■ Problem requirements ■
Word for word, transcribe the lines below and drop the pictures.

[start]

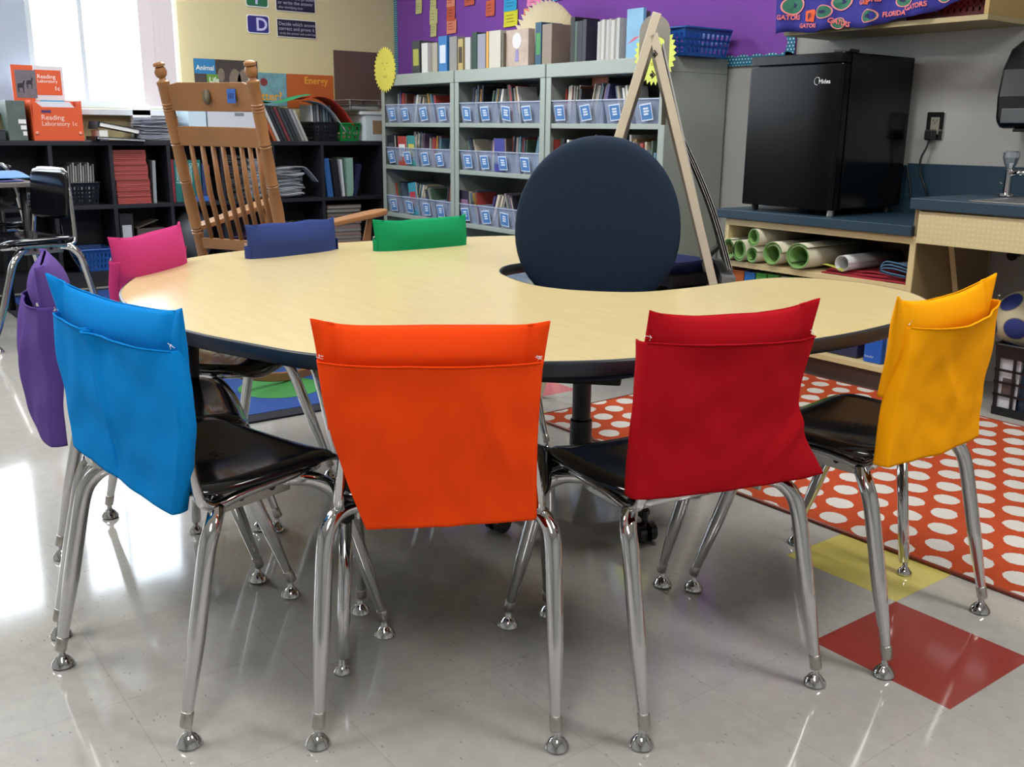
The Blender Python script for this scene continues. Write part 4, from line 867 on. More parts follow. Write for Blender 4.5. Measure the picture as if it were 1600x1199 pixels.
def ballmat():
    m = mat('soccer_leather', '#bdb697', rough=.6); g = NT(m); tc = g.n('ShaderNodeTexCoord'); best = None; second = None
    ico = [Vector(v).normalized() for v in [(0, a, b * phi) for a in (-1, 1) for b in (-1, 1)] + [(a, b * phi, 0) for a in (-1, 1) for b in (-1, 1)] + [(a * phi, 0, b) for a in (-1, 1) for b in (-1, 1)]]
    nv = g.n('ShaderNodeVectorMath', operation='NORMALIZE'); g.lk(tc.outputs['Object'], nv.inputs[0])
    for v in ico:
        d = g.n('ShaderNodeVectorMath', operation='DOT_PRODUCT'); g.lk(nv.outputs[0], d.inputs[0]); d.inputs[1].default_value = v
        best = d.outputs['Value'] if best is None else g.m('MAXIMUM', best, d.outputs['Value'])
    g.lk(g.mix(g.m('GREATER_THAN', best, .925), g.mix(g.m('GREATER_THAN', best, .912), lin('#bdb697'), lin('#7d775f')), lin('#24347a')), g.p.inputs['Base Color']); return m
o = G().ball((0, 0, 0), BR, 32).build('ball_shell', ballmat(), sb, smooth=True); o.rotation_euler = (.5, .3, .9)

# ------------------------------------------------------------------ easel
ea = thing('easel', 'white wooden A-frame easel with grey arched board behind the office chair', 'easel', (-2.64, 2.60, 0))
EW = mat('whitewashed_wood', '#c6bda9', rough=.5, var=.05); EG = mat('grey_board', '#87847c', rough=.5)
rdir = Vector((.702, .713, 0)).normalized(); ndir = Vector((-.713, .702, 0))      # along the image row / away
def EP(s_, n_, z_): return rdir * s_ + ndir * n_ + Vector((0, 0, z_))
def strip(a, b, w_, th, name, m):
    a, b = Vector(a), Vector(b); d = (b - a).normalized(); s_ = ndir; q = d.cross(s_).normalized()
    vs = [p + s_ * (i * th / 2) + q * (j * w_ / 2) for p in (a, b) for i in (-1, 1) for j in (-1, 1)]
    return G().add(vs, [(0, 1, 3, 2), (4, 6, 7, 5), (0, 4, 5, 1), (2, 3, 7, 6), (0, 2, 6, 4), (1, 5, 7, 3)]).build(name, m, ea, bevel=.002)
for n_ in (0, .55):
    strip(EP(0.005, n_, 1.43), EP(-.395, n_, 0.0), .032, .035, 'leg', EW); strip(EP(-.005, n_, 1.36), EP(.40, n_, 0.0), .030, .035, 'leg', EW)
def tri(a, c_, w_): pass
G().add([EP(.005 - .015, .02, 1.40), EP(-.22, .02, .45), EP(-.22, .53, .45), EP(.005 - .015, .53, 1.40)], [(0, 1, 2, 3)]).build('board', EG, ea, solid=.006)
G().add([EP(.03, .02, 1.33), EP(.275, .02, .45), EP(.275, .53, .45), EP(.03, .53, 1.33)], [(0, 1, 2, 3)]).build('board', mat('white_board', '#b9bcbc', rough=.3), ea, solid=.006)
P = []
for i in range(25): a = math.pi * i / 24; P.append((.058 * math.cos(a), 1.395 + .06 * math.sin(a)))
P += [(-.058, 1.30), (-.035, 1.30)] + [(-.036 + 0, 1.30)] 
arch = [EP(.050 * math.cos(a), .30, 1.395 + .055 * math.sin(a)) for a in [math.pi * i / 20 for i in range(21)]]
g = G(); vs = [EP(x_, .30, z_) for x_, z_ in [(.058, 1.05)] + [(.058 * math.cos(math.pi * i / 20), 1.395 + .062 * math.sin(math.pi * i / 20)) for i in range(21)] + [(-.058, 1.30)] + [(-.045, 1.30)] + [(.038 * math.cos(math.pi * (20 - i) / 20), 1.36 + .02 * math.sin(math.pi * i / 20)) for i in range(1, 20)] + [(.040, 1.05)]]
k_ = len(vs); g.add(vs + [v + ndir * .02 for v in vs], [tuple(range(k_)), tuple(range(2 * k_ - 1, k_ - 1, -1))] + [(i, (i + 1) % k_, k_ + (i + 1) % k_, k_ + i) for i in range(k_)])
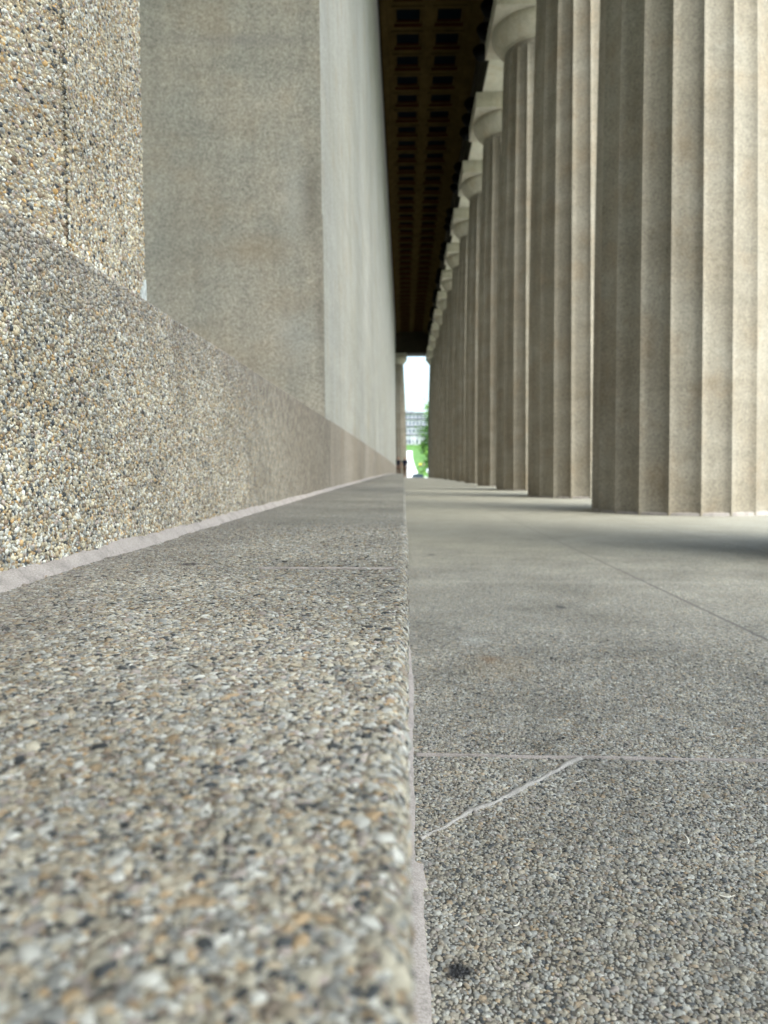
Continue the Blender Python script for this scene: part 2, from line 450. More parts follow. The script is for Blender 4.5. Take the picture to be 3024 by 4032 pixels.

[end]

■ Exercise output ■
The Blender Python script for this scene continues. Write part 4, from line 867 on. More parts follow. Write for Blender 4.5. Measure the picture as if it were 1600x1199 pixels.
def ballmat():
    m = mat('soccer_leather', '#bdb697', rough=.6); g = NT(m); tc = g.n('ShaderNodeTexCoord'); best = None; second = None
    ico = [Vector(v).normalized() for v in [(0, a, b * phi) for a in (-1, 1) for b in (-1, 1)] + [(a, b * phi, 0) for a in (-1, 1) for b in (-1, 1)] + [(a * phi, 0, b) for a in (-1, 1) for b in (-1, 1)]]
    nv = g.n('ShaderNodeVectorMath', operation='NORMALIZE'); g.lk(tc.outputs['Object'], nv.inputs[0])
    for v in ico:
        d = g.n('ShaderNodeVectorMath', operation='DOT_PRODUCT'); g.lk(nv.outputs[0], d.inputs[0]); d.inputs[1].default_value = v
        best = d.outputs['Value'] if best is None else g.m('MAXIMUM', best, d.outputs['Value'])
    g.lk(g.mix(g.m('GREATER_THAN', best, .925), g.mix(g.m('GREATER_THAN', best, .912), lin('#bdb697'), lin('#7d775f')), lin('#24347a')), g.p.inputs['Base Color']); return m
o = G().ball((0, 0, 0), BR, 32).build('ball_shell', ballmat(), sb, smooth=True); o.rotation_euler = (.5, .3, .9)

# ------------------------------------------------------------------ easel
ea = thing('easel', 'white wooden A-frame easel with grey arched board behind the office chair', 'easel', (-2.64, 2.60, 0))
EW = mat('whitewashed_wood', '#c6bda9', rough=.5, var=.05); EG = mat('grey_board', '#87847c', rough=.5)
rdir = Vector((.702, .713, 0)).normalized(); ndir = Vector((-.713, .702, 0))      # along the image row / away
def EP(s_, n_, z_): return rdir * s_ + ndir * n_ + Vector((0, 0, z_))
def strip(a, b, w_, th, name, m):
    a, b = Vector(a), Vector(b); d = (b - a).normalized(); s_ = ndir; q = d.cross(s_).normalized()
    vs = [p + s_ * (i * th / 2) + q * (j * w_ / 2) for p in (a, b) for i in (-1, 1) for j in (-1, 1)]
    return G().add(vs, [(0, 1, 3, 2), (4, 6, 7, 5), (0, 4, 5, 1), (2, 3, 7, 6), (0, 2, 6, 4), (1, 5, 7, 3)]).build(name, m, ea, bevel=.002)
for n_ in (0, .55):
    strip(EP(0.005, n_, 1.43), EP(-.395, n_, 0.0), .032, .035, 'leg', EW); strip(EP(-.005, n_, 1.36), EP(.40, n_, 0.0), .030, .035, 'leg', EW)
def tri(a, c_, w_): pass
G().add([EP(.005 - .015, .02, 1.40), EP(-.22, .02, .45), EP(-.22, .53, .45), EP(.005 - .015, .53, 1.40)], [(0, 1, 2, 3)]).build('board', EG, ea, solid=.006)
G().add([EP(.03, .02, 1.33), EP(.275, .02, .45), EP(.275, .53, .45), EP(.03, .53, 1.33)], [(0, 1, 2, 3)]).build('board', mat('white_board', '#b9bcbc', rough=.3), ea, solid=.006)
P = []
for i in range(25): a = math.pi * i / 24; P.append((.058 * math.cos(a), 1.395 + .06 * math.sin(a)))
P += [(-.058, 1.30), (-.035, 1.30)] + [(-.036 + 0, 1.30)] 
arch = [EP(.050 * math.cos(a), .30, 1.395 + .055 * math.sin(a)) for a in [math.pi * i / 20 for i in range(21)]]
g = G(); vs = [EP(x_, .30, z_) for x_, z_ in [(.058, 1.05)] + [(.058 * math.cos(math.pi * i / 20), 1.395 + .062 * math.sin(math.pi * i / 20)) for i in range(21)] + [(-.058, 1.30)] + [(-.045, 1.30)] + [(.038 * math.cos(math.pi * (20 - i) / 20), 1.36 + .02 * math.sin(math.pi * i / 20)) for i in range(1, 20)] + [(.040, 1.05)]]
k_ = len(vs); g.add(vs + [v + ndir * .02 for v in vs], [tuple(range(k_)), tuple(range(2 * k_ - 1, k_ - 1, -1))] + [(i, (i + 1) % k_, k_ + (i + 1) % k_, k_ + i) for i in range(k_)])
Continue the Blender Python script for this scene: part 2, from line 450. More parts follow. The script is for Blender 4.5. Take the picture to be 3024 by 4032 pixels.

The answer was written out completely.